## Written problem
The data below is to be returned in full and exactly.

## Dataset records

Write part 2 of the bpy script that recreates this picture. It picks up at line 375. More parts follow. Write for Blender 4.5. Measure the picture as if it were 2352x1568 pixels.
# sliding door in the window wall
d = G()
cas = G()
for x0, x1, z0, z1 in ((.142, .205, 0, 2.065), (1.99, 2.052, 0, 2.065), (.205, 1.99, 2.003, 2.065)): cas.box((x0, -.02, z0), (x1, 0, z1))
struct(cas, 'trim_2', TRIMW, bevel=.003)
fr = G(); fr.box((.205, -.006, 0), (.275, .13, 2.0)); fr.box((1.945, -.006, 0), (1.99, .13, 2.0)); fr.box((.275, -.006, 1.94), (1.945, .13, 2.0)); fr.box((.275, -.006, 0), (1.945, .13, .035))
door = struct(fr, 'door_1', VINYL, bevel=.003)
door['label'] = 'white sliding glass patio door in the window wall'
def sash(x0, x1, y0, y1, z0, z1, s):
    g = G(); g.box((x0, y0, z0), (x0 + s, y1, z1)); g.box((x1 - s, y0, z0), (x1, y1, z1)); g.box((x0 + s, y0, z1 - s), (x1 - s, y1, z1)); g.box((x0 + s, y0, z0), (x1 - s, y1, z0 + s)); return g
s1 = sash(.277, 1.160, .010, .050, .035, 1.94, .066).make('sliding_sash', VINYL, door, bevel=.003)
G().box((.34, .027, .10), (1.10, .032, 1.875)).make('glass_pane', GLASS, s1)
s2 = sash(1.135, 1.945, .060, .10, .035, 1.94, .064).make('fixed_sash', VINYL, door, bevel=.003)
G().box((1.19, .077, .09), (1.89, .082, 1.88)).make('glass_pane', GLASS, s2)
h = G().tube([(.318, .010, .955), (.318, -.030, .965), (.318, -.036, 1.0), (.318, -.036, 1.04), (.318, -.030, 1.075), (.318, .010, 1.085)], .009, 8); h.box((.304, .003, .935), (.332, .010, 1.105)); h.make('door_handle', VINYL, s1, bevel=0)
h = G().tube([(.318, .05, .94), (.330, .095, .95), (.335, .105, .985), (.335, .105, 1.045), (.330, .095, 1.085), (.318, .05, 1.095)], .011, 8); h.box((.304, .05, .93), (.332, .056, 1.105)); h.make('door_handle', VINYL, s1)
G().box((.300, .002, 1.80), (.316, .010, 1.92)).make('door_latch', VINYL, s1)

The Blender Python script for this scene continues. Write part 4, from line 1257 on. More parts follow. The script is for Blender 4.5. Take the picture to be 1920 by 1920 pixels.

## Task response
Write part 2 of the bpy script that recreates this picture. It picks up at line 375. More parts follow. Write for Blender 4.5. Measure the picture as if it were 2352x1568 pixels.
# sliding door in the window wall
d = G()
cas = G()
for x0, x1, z0, z1 in ((.142, .205, 0, 2.065), (1.99, 2.052, 0, 2.065), (.205, 1.99, 2.003, 2.065)): cas.box((x0, -.02, z0), (x1, 0, z1))
struct(cas, 'trim_2', TRIMW, bevel=.003)
fr = G(); fr.box((.205, -.006, 0), (.275, .13, 2.0)); fr.box((1.945, -.006, 0), (1.99, .13, 2.0)); fr.box((.275, -.006, 1.94), (1.945, .13, 2.0)); fr.box((.275, -.006, 0), (1.945, .13, .035))
door = struct(fr, 'door_1', VINYL, bevel=.003)
door['label'] = 'white sliding glass patio door in the window wall'
def sash(x0, x1, y0, y1, z0, z1, s):
    g = G(); g.box((x0, y0, z0), (x0 + s, y1, z1)); g.box((x1 - s, y0, z0), (x1, y1, z1)); g.box((x0 + s, y0, z1 - s), (x1 - s, y1, z1)); g.box((x0 + s, y0, z0), (x1 - s, y1, z0 + s)); return g
s1 = sash(.277, 1.160, .010, .050, .035, 1.94, .066).make('sliding_sash', VINYL, door, bevel=.003)
G().box((.34, .027, .10), (1.10, .032, 1.875)).make('glass_pane', GLASS, s1)
s2 = sash(1.135, 1.945, .060, .10, .035, 1.94, .064).make('fixed_sash', VINYL, door, bevel=.003)
G().box((1.19, .077, .09), (1.89, .082, 1.88)).make('glass_pane', GLASS, s2)
h = G().tube([(.318, .010, .955), (.318, -.030, .965), (.318, -.036, 1.0), (.318, -.036, 1.04), (.318, -.030, 1.075), (.318, .010, 1.085)], .009, 8); h.box((.304, .003, .935), (.332, .010, 1.105)); h.make('door_handle', VINYL, s1, bevel=0)
h = G().tube([(.318, .05, .94), (.330, .095, .95), (.335, .105, .985), (.335, .105, 1.045), (.330, .095, 1.085), (.318, .05, 1.095)], .011, 8); h.box((.304, .05, .93), (.332, .056, 1.105)); h.make('door_handle', VINYL, s1)
G().box((.300, .002, 1.80), (.316, .010, 1.92)).make('door_latch', VINYL, s1)

The Blender Python script for this scene continues. Write part 4, from line 1257 on. More parts follow. The script is for Blender 4.5. Take the picture to be 1920 by 1920 pixels.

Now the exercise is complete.